Nun folgt sie zögernd Süreya, während diese, die rote Fußgängerampel ignorierend, selbstbewusst die Eisenbahnstraße überquert. In dem türkischen Restaurant auf der anderen Straßenseite treffen die beiden Frauen Paul, ebenfalls Mitglied der muslimischen Hochschulgruppe.
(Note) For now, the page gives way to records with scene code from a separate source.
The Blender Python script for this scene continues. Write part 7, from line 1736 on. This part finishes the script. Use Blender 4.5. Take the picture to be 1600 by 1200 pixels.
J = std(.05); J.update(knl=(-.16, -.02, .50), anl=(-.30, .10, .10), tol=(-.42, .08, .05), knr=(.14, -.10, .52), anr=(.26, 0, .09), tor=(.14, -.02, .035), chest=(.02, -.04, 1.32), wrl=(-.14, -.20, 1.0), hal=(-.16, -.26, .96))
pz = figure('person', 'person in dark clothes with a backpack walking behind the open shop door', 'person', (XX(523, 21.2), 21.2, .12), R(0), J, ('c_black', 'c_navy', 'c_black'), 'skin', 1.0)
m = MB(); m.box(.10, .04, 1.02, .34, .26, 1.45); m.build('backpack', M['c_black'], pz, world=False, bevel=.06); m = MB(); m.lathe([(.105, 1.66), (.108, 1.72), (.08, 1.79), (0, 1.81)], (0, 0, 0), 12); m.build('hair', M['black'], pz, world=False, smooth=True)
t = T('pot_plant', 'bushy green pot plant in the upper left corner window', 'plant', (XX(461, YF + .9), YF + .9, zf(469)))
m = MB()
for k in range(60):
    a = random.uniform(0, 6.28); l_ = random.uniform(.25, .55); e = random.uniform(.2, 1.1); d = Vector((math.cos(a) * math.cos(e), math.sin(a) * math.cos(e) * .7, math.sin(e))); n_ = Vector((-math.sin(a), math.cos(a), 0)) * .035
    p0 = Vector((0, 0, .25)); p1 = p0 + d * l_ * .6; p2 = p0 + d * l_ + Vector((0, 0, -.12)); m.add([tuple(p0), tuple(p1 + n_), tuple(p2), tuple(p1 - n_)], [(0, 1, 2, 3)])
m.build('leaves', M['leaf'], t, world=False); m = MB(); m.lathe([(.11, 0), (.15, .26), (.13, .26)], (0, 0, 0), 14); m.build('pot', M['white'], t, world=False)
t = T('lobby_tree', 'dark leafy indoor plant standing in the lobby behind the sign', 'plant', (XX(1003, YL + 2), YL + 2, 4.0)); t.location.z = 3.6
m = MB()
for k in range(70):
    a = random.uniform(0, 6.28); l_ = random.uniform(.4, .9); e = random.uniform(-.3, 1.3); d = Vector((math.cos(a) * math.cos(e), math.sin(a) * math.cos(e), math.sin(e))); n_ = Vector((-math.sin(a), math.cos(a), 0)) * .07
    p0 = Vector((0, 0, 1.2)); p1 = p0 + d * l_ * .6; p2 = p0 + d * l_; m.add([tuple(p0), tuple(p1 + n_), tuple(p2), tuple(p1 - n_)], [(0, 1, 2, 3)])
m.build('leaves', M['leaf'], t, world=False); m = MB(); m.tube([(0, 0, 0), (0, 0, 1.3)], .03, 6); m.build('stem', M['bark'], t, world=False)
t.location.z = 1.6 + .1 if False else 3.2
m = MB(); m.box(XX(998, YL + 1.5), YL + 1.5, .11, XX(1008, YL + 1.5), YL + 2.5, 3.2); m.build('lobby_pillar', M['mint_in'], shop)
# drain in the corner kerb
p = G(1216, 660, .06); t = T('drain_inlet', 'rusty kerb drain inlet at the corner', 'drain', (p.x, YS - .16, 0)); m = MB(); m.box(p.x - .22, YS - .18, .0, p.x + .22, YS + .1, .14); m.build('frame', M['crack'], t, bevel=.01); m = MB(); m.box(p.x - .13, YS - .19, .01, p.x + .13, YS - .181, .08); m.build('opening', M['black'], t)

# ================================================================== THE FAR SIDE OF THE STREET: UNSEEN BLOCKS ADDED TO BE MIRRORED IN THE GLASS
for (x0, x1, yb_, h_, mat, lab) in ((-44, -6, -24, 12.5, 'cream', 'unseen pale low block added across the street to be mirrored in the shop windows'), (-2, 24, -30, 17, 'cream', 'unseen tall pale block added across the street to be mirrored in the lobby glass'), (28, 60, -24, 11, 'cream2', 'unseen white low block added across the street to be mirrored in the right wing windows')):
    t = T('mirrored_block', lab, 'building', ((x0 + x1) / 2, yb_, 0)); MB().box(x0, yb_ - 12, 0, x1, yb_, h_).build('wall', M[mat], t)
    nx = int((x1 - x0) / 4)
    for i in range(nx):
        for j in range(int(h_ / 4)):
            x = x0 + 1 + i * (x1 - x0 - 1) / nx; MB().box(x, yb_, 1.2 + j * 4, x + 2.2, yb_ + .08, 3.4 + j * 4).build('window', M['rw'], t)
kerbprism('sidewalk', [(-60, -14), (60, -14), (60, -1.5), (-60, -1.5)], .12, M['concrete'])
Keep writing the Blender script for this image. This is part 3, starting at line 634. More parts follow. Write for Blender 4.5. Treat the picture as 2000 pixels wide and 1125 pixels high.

Die braun bestickte Gebetskappe noch auf dem Kopf, die Jeans auf den Hüftknochen sitzend, sieht er ziemlich lässig aus. Während der muslimische Glauben für Ika und Süreya von Geburt an Teil ihres Lebens ist, ist der 26-jährige Theologiestudent erst vor ein paar Monaten zum Islam übergetreten. Er kommt gerade aus der Takya-Moschee ein paar Straßen weiter. Das Christentum sei ihm zu blass geworden, zu undefiniert, sagt er. „Der Islam spricht mich dagegen ganz anders an. Er hat eine sehr spirituelle Komponente.“
Doch nach fast 16 Stunden ohne Essen und Trinken, nachdem die Sonne untergegangen und das Abendgebet verrichtet ist, sind die Bedürfnisse der drei Studenten gerade eher weltlicher Natur.
Der Restaurantbesitzer hinter der Theke schaut kurz auf seine Armbanduhr und schiebt den Gästen dann schon einmal ein paar Datteln herüber. Auf Türkisch bestellt Süreya eine Suppe. „Das weitet den Magen“, sagt sie. „Wenn man sofort einfach alles in sich hineinstopft, kann das schnell unangenehm werden.“ Paul, der dieses Jahr zum ersten Mal fastet, kann das nur bestätigen: „Die ersten Tage war mir nach dem Essen schlecht.“
Als dann Fladenbrot, rote Linsensuppe, glänzender Reis und saftiges Rindfleisch vor den drei Studierenden stehen, sind für einen Moment alle Unterschiede zwischen ihnen vergessen. Wie für vier Millionen Muslime in Deutschland auch beginnt für Ika, Süreya und Paul nun das Iftar, das Fastenbrechen.